Une gourde peut-elle être gourde au point d’être inutile, incapable d’être remplie ? C’est ce qu’est une gourde, une femme idiote, incapable d’accéder à l’intelligence. Mais je ne pense pas qu’Uchéda ait visé ici la gente féminine. Non, c’est plutôt littéral ; une gourde écrasée à coups de marteau, supposera-t-on, devenue inutile, mais, curieusement, ayant pris l’aspect de quelque chose d’autre, de paréidolique, et je pense à un cœur, un cœur, s’il vous plaît, bouchonné ; qui a du métier, de la longueur en goût, mais un drôle de goût, du coup. En effet, qui boirait à une gourde bouchonnée ? Il est étonnant de constater comment des motifs sont apparus dans le martelage, un vrai parcours qui nous ferait penser à une Carte du Tendre de Madeleine de Scudéry. On emportera une gourde plate dans les régions où l’eau abonde, c’est-à-dire où l’on peut naturellement se désaltérer. La pertinence d’avoir sur soi une gourde plate, cependant, est double :1) elle prend moins de place (gourde de poche), 2) elle peut servir à acheminer quelques gouttes à un compagnon de route qui est resté coincé dans les roches, et qui a un besoin urgent d’humectation. 

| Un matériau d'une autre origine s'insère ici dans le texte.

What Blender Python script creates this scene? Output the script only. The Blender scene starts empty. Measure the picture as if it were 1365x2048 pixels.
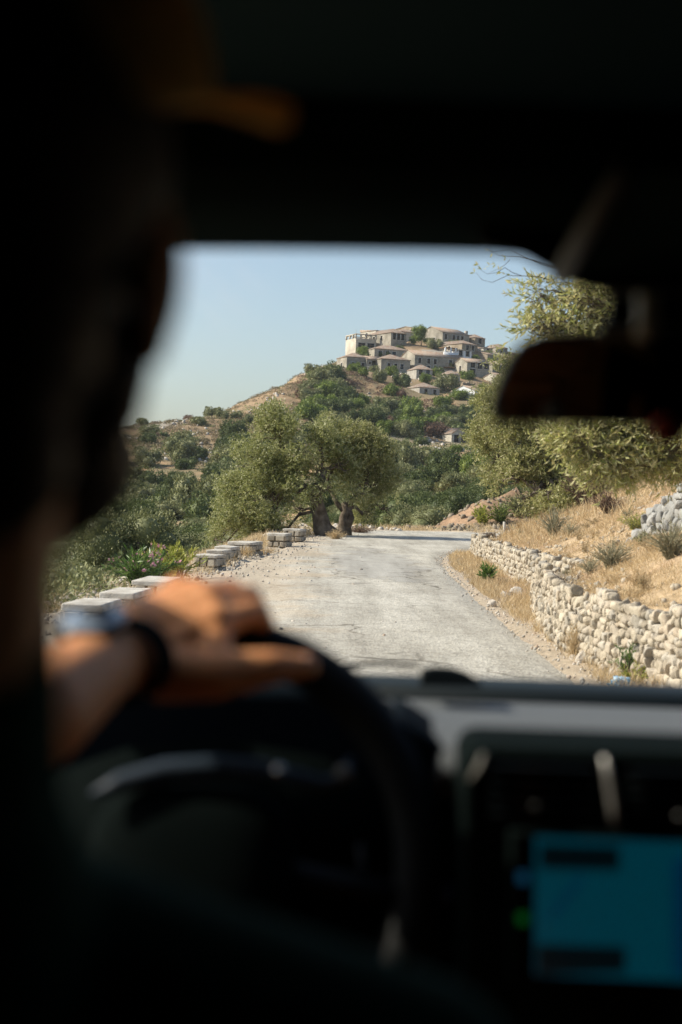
import bpy, math, random
import numpy as np
from mathutils import Vector, Matrix
R = math.radians
rng = np.random.default_rng(7)
random.seed(7)
sc = bpy.context.scene
C = sc.collection

# ------------------------------------------------------------------ camera, sky, sun
FPX = 2844.0                      # focal length in pixels of the 1365 x 2048 photograph (50 mm)
CAM = Vector((0, 0, 1.35))
CAM_ROT = Matrix.Rotation(R(90 - 0.79), 3, 'X') @ Matrix.Rotation(R(2.0), 3, 'Z')
cd = bpy.data.cameras.new('camera'); cam = bpy.data.objects.new('camera', cd); C.objects.link(cam)
cam.location = CAM; cam.rotation_euler = CAM_ROT.to_euler()
cd.sensor_fit = 'VERTICAL'; cd.sensor_height = 36; cd.lens = 50
cd.clip_start = 0.02; cd.clip_end = 6000
cd.dof.use_dof = True; cd.dof.focus_distance = 42; cd.dof.aperture_fstop = 3.3
sc.camera = cam

SUN_AZ = R(-86); SUN_EL = R(38)   # azimuth clockwise from +Y
w = bpy.data.worlds.new("World"); sc.world = w; w.use_nodes = True
nt = w.node_tree; bg = nt.nodes['Background']
sky = nt.nodes.new('ShaderNodeTexSky'); sky.sky_type = 'NISHITA'; sky.sun_disc = False
sky.sun_elevation = SUN_EL; sky.sun_rotation = SUN_AZ
sky.air_density = 1.0; sky.dust_density = 2.2; sky.ozone_density = 0.8; sky.altitude = 200
nt.links.new(sky.outputs[0], bg.inputs[0]); bg.inputs[1].default_value = 0.105
sd = bpy.data.lights.new('sun', 'SUN'); sun = bpy.data.objects.new('sun', sd); C.objects.link(sun)
sd.energy = 4.0; sd.angle = R(0.5); sd.color = (1.0, 0.90, 0.76)
SUNDIR = Vector((math.sin(SUN_AZ)*math.cos(SUN_EL), math.cos(SUN_AZ)*math.cos(SUN_EL), math.sin(SUN_EL)))
sun.rotation_euler = SUNDIR.to_track_quat('Z', 'Y').to_euler()
sc.view_settings.view_transform = 'Standard'; sc.view_settings.look = 'None'
sc.view_settings.gamma = 1; sc.view_settings.exposure = 0.75
sc.cycles.use_denoising = True
sc.cycles.max_bounces = 8; sc.cycles.transparent_max_bounces = 12
sc.cycles.sample_clamp_indirect = 4

def ray(px, py):
    return CAM_ROT @ Vector(((px - 682.5)/FPX, (1024 - py)/FPX, -1))
def P(px, py, y):                 # world point seen at a pixel, y metres ahead
    d = ray(px, py); return CAM + d*(y/d.y)
def GP(px, py, z=0.0):            # where that sight line meets the height z
    d = ray(px, py); return CAM + d*((z - CAM.z)/d.z)
def PX(p):                        # inverse, for sorting what stands in view
    q = CAM_ROT.transposed() @ (Vector(p) - CAM)
    return 682.5 + FPX*q.x/-q.z, 1024 - FPX*q.y/-q.z

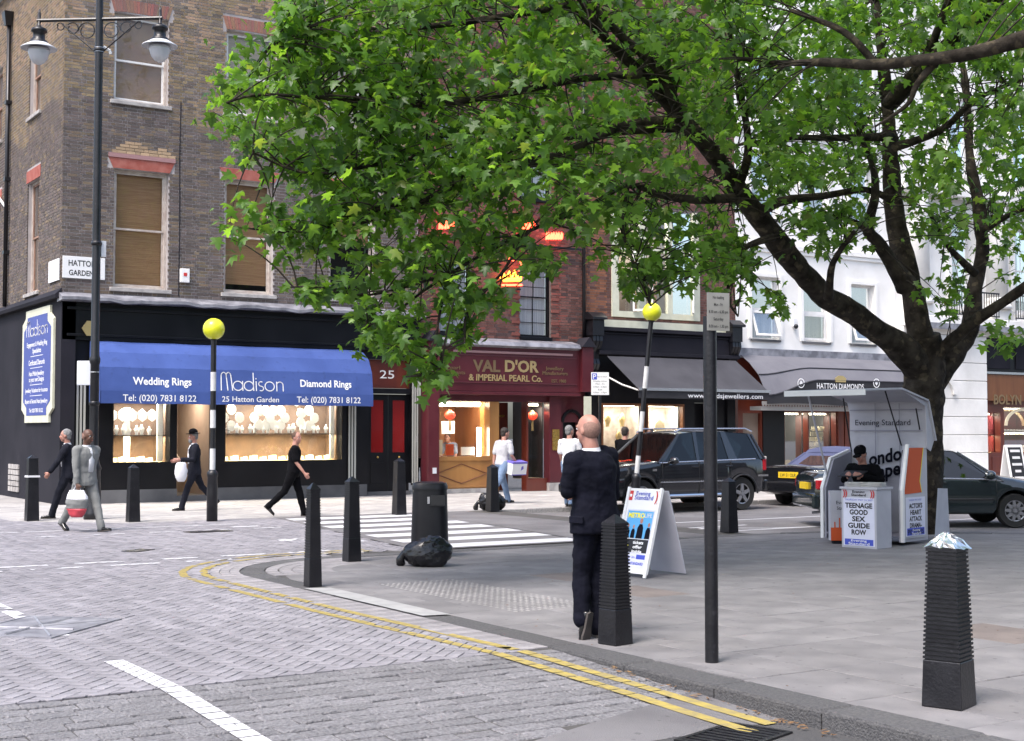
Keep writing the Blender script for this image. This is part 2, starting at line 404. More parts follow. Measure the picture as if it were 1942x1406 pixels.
# far ground and the two carriageways
struct(MB().sheet([(-160, -160), (260, -160), (260, 260), (-160, 260)], -.32), 'ground', 'asphalt_dark')
road = struct(MB().sheet([(6.4, -40), (120, -40), (120, -6.9), (6.4, -6.9)], -.10), 'road', 'asphalt')
struct(MB().add([(-14, -25.0, -.115), (-1.7, -25.0, -.115), (-1.7, -34, -.115), (-14, -34, -.115)], [(0, 1, 2, 3)]), 'side_road', 'asphalt_dark')
bed = struct(MB().add([(-24, 30, -.012), (-2.0, 30, -.012), (-2.0, 2, -.012), (7.2, 2, -.012), (7.2, -16.5, -.012), (-1.5, -16.5, -.012), (-1.5, -22.8, -.012),
    (-24, -22.8, -.012)], [(0, 1, 2, 3, 4, 5, 6, 7)]), 'raised_crossing', 'bed')
ramp_bed = struct(MB().add([(-16, -22.79, -.014), (-1.7, -22.79, -.014), (-1.7, -25.2, -.12), (-16, -25.2, -.12)], [(0, 1, 2, 3)]), 'ramp', 'bed')
struct(MB().add([(6.35, -6.9, -.013), (6.35, -15.2, -.013), (7.1, -15.2, -.1), (7.1, -6.9, -.1)], [(0, 1, 2, 3)]), 'ramp', 'asphalt')

# pavement outline (top faces at z = 0)
arc = [(-2.2 + 1.9 - 1.9 * math.cos(t), -16.8 + 1.9 * math.sin(t)) for t in [i * math.pi / 16 for i in range(9)]]
PAVE = [(-2.2, SIDE_END - 2)] + [(p[0], p[1]) for p in arc] + [(6.6, -14.9), (8.6, -15.2), (11.2, -17.4), (13.0, -18.6), (60, -18.6), (60, -40), (-2.2, -40)]
struct(MB().add([(p[0] + (.12 if p[0] < -2 else 0), p[1], -.035) for p in PAVE], [tuple(range(len(PAVE)))]), 'pavement_bed', 'bed')
def inside(pt, poly):
    c = False; n = len(poly); x, y = pt
    for i in range(n):
        x1, y1 = poly[i]; x2, y2 = poly[(i + 1) % n]
        if (y1 > y) != (y2 > y) and x < (x2 - x1) * (y - y1) / (y2 - y1) + x1: c = not c
    return c
def clip(poly, a, b):                         # keep the left side of a->b
    out = []; n = len(poly)
    sd = lambda p: (b[0] - a[0]) * (p[1] - a[1]) - (b[1] - a[1]) * (p[0] - a[0])
    for i in range(n):
        p, q = poly[i], poly[(i + 1) % n]; dp, dq = sd(p), sd(q)
        if dp >= 0: out.append(p)
        if dp * dq < 0: t = dp / (dp - dq); out.append((p[0] + (q[0] - p[0]) * t, p[1] + (q[1] - p[1]) * t))
    return out
def clip_convex(poly, conv):
    for i in range(len(conv)):
        poly = clip(poly, conv[i], conv[(i + 1) % len(conv)])
        if len(poly) < 3: return []
    return poly
def depth_of(x, y): return (x - CX) * FW[0] + (y - CY) * FW[1]
def screen(x, y, z=0.0):
    dx, dy, dz = x - CX, y - CY, z - CZ
    r = dx * RT[0] + dy * RT[1]; fo = dx * FW[0] + dy * FW[1]
    F = fo * math.cos(PITCH) + dz * math.sin(PITCH); U = -fo * math.sin(PITCH) + dz * math.cos(PITCH)
    if F < .5: return (-9999, -9999)
    return (IW / 2 + FPX * r / F, IH / 2 - FPX * U / F)
def seen(x, y, z=0, mg=60):
    p = screen(x, y, z); return -mg < p[0] < IW + mg and -mg < p[1] < IH + mg

def block(poly, ztop, h, cham, mb, col, tilt=(0, 0), zf=None):
    """a paving piece: chamfered top, sides going down"""
    cx = sum(p[0] for p in poly) / len(poly); cy = sum(p[1] for p in poly) / len(poly); n = len(poly)
    def zz(p, dz): return (zf(p[0], p[1]) if zf else 0) + ztop + dz + (p[0] - cx) * tilt[0] + (p[1] - cy) * tilt[1]
    vs = [(p[0], p[1], zz(p, -h)) for p in poly] + [(p[0], p[1], zz(p, -cham)) for p in poly]
    for p in poly:
        d = math.hypot(p[0] - cx, p[1] - cy) or 1; k = 1 - min(.45, cham * 1.3 / d)
        q = (cx + (p[0] - cx) * k, cy + (p[1] - cy) * k); vs.append((q[0], q[1], zz(q, 0)))
    fs = [tuple(range(2 * n, 3 * n))] + [(i, (i + 1) % n, n + (i + 1) % n, n + i) for i in range(n)] + \
         [(n + i, n + (i + 1) % n, 2 * n + (i + 1) % n, 2 * n + i) for i in range(n)]
    mb.add(vs, fs, col)
def lay(pieces, parent, name, stuffname, m, nmax, **k):
    """pieces: (poly, col, kwargs); the nmax nearest in view become objects of their own, the rest one mesh"""
    pieces = [p for p in pieces if len(p[0]) >= 3]
    def cen(p): return (sum(q[0] for q in p[0]) / len(p[0]), sum(q[1] for q in p[0]) / len(p[0]))
    order = sorted(range(len(pieces)), key=lambda i: (not seen(*cen(pieces[i]), mg=0), depth_of(*cen(pieces[i]))))
    sel = set(order[:nmax]); rest = MB()
    for i, (poly, col, kw) in enumerate(pieces):
        a = dict(k); a.update(kw)
        if i in sel:
            c = cen(pieces[i]); mb = MB(); block([(p[0] - c[0], p[1] - c[1]) for p in poly], a['ztop'] + (a['zf'](c[0], c[1]) if a.get('zf') else 0), a['h'], a['cham'], mb, col, a.get('tilt', (0, 0)))
            if a.get('zf'):
                zf = a['zf']; z0 = zf(*c); mb.v = [(x, y, z + zf(x + c[0], y + c[1]) - z0) for x, y, z in mb.v]
            o = mb.build(name, m, parent); o.location = (c[0], c[1], 0)
        else: block(poly, a['ztop'], a['h'], a['cham'], rest, col, a.get('tilt', (0, 0)), a.get('zf'))
    if rest.v: o = rest.build(stuffname, m, parent); o['kind'] = 'stuff'
    return sel

# ---- slabs of the near pavement
def shade(b, s=.12, tint=(1, .985, .99), r=rnd): k = b * (1 + r.uniform(-s, s)); return (k * tint[0], k * tint[1], k * tint[2])
pave = struct(MB().sheet([(-1.7, -39.9), (60, -39.9), (60, -39.8), (-1.7, -39.8)], -.03), 'pavement', 'slab')
slabs = []; y = -39.0; r = random.Random(3); tact = (-.9, .5, -20.9, -18.3)
INN = [(-1.9, -40), (-1.9, -17.2), (-1.55, -16.0), (-.85, -15.3), (6.6, -15.2), (8.5, -15.5), (11.05, -17.65), (12.9, -18.9), (60, -18.9), (60, -40)]
def z_pave(x, yy): return 0.0
while y < -15:
    w = r.choice([.6, .6, .75, .9]); x = -1.9 - r.uniform(0, .5)
    while x < 30:
        l = r.choice([.6, .75, .9, .9, 1.1]); g = .0045
        q = [(x + g, y + g), (x + l - g, y + g), (x + l - g, y + w - g), (x + g, y + w - g)]
        c = (x + l / 2, y + w / 2)
        if not (x + l < -1.9) and seen(*c, mg=300):
            if all(inside(p, INN) for p in q): qq = q
            else:
                qq = clip(q, (-1.9, -40 + 60), (-1.9, -40))
                if c[0] < 1.5: qq = clip(qq, (-.85, -15.3), (-1.55, -16.0)); qq = clip(qq, (-1.55, -16.0), (-1.9, -17.2)) if len(qq) > 2 else qq
                if len(qq) > 2: qq = clip(qq, (30, -15.22), (-5, -15.22))
                if len(qq) > 2 and c[0] > 7: qq = clip(clip(qq, (11.05, -17.65), (8.5, -15.5)), (40, -18.9), (12.9, -18.9)) if c[0] > 12.5 else clip(qq, (12.9, -18.9 - .0), (8.5, -15.5))
            if len(qq) > 2:
                col = shade(.18, .07, (1, .98, 1.015), r=r)
                if r.random() < .05: col = shade(.155, .08, (1.12, .96, .90), r)
                slabs.append((qq, col, dict(tilt=(r.uniform(-.002, .002), r.uniform(-.002, .002)), ztop=r.uniform(-.003, 0))))
        x += l
    y += w
for s in slabs: s[0][:] = [(p[0], p[1]) for p in s[0]]
lay([s for s in slabs], pave, 'slab', 'far_slabs', 'slab', 300, ztop=0, h=.05, cham=.004)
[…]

Rémi Uchéda, « Poubelle-du-cours-des-choses »

Ici Uchéda a, encore une fois, empêché et contredit l’usage, mais il a basculé la fonctionnalité. Une poubelle, telle qu’ici évidée, ne sert que très peu à la verticale, mais à l’horizontale, elle ne sert plus à rien. Sauf que, sur pieds, elle devient autre chose. Que devient-elle ? Autre chose. Le titre nous rappelle d’où elle provient, mais elle n’est plus ce qu’elle était, les temps changent, les poubelles se parent, croissent quadrupèdes, et s’exilent, en beauté. Trop de déchets partout, restons digne !

Rémi Uchéda, “Plié/chaise pliée, métal chromé, dossier en skaï ”

Là encore, l’action de plier, d’aplatir. Notez qu’une fois la chaise pliée, on ne sait plus très bien quelle était sa forme. Enfin si, on a une petite idée. Uchéda a juste ôté l’assise et gardé le reste. Quoique, dépliée, ne sera-t-elle pas bipède ? Or, une chaise bipède, cela n’existe pas. Voyez aussi comme le fait de traiter non-ordinairement un objet usuel le rend tout à coup étranger, enfermé désormais dans son propre idiome ; idiosyncrasie.

 

Uchéda est aussi un “performer”, donc « interprète », à partir de son corps, seul ou avec autrui, ou/et en compagnie d’objets qu’il a traités ou intraitables, dont on pourra avoir des aperçus sur ses pages électroniques, telles que https://www.instagram.com/remi_ucheda + https://www.facebook.com/remi.ucheda

De Léon, on pourra aussi lire, au sujet de Rémi, ceux-ci :

Avec Rémi Uchéda. “Architextures de paysage #1”, Partie 2

+ https://transverse-art.com/oeuvre/palissades

 

 

En Une : Rémi Uchéda, “Galerie. Tubes en acier”, 1997. Légende complète de l’artiste : « Montée, accrochée sur le toit d’une voiture.
Elle se dresse pour l’arrimage, pouvant s’espacer, dans cette posture à l’enfilage. Prendre ainsi la position d’un entrelacs.» Là encore, un gag. Une galerie de toit, c’est plat. Ici, comme souvent, finalement, chez Uchéda, les objets se révoltent, pètent un câble, et la Révolution des Galeries, personne n’en a parlé, d’ailleurs, à part Uchéda.